Mrs Affleck

Samuel Adamson, from Henrik Ibsen's Little Eyolf
RNT Cottesloe
(2009)

Production photo

Samuel Adamson has chosen to update Ibsen's rarely seen, joyless tale of unhappy families, Little Eyolf, to Kent in the mid-1950s. This was a period of hope as rationing books were replaced by relative plenty and a new, young Queen ascended the throne.

While the tone often catches the original, the people and their lives never quite leave the darkness of Scandinavia half a century before.

Marianne Elliott's production is built around a neurotic tour de force from Claire Skinner in the title role. She plays a bored housewife encumbered by a dull husband, Alfred, and cruelly crippled young son. Little Ollie is sweet and lovable but, perhaps though guilt at the neglect that caused his injury, provokes nothing but revulsion in his mother, a woman who seems to believe that he is stealing away her youth.

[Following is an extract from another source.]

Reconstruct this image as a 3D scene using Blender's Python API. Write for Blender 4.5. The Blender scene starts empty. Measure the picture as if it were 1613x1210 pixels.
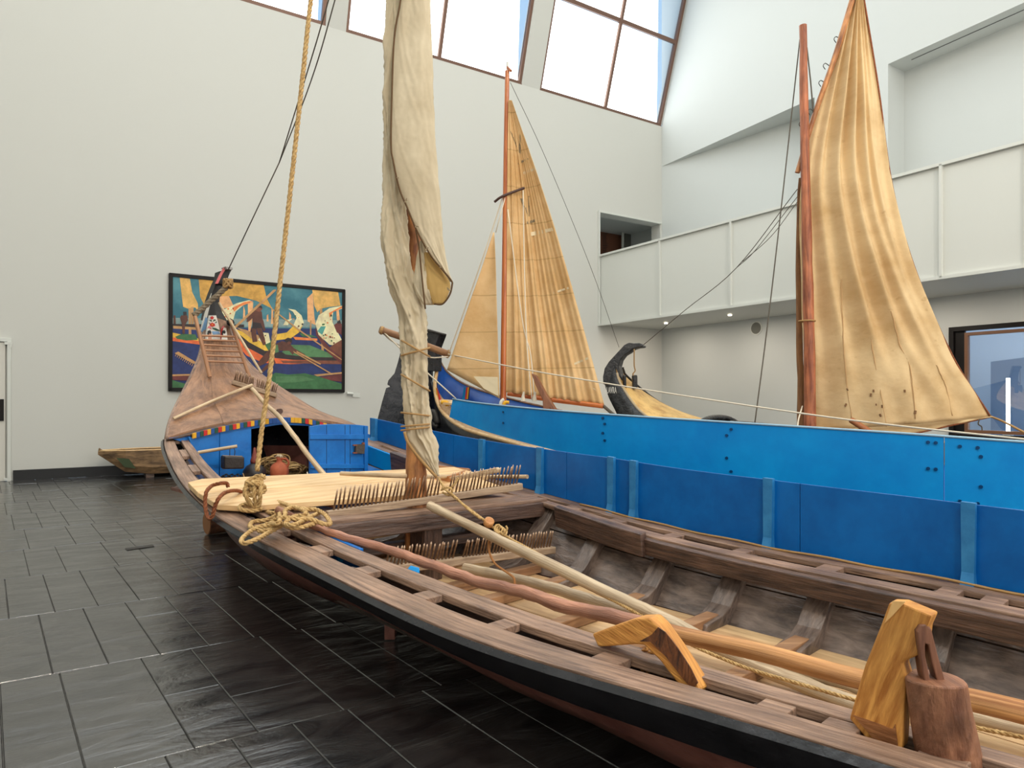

So claustrophobically manic has she become while Angus Wright as hubby is away in Scotland not writing a book about nuclear war that she begins to wish the unwishable.

For any mother to pray (however atheistically) that her son should die is terrible to witness and inevitably drives a wedge into an already rocky marital relationship.

The failing love between the Afflecks is paralleled by an on-off romance involving Phil Cheadle playing the puerile Lancastrian Jonathan and Alfred's devoted but rather fragile half-sister Audrey (Naomi Frederick). Somehow, their chances of love and marriage seem at rock bottom from the start. However, that is not too far from the position of the Afflecks too, even before a further tragedy befalls poor Ollie.

His neglectful death blights the parents, throws brother and sister together and finally leaves all doomed to eternal misery.

Claire Skinner makes the most of an opportunity to portray a woman in the throes of depression and Angus Wright is a master of the irremediably grim but the change of time and place adds little. This is particularly the case as Bunny Christie's atmospheric, if impractical design impressively lit by Neil Austin, constantly brings to mind a Norwegian winter.

The staging uses a long, narrow traverse, which is odd, as the first half takes place almost exclusively in a large kitchen beyond the end of the audience.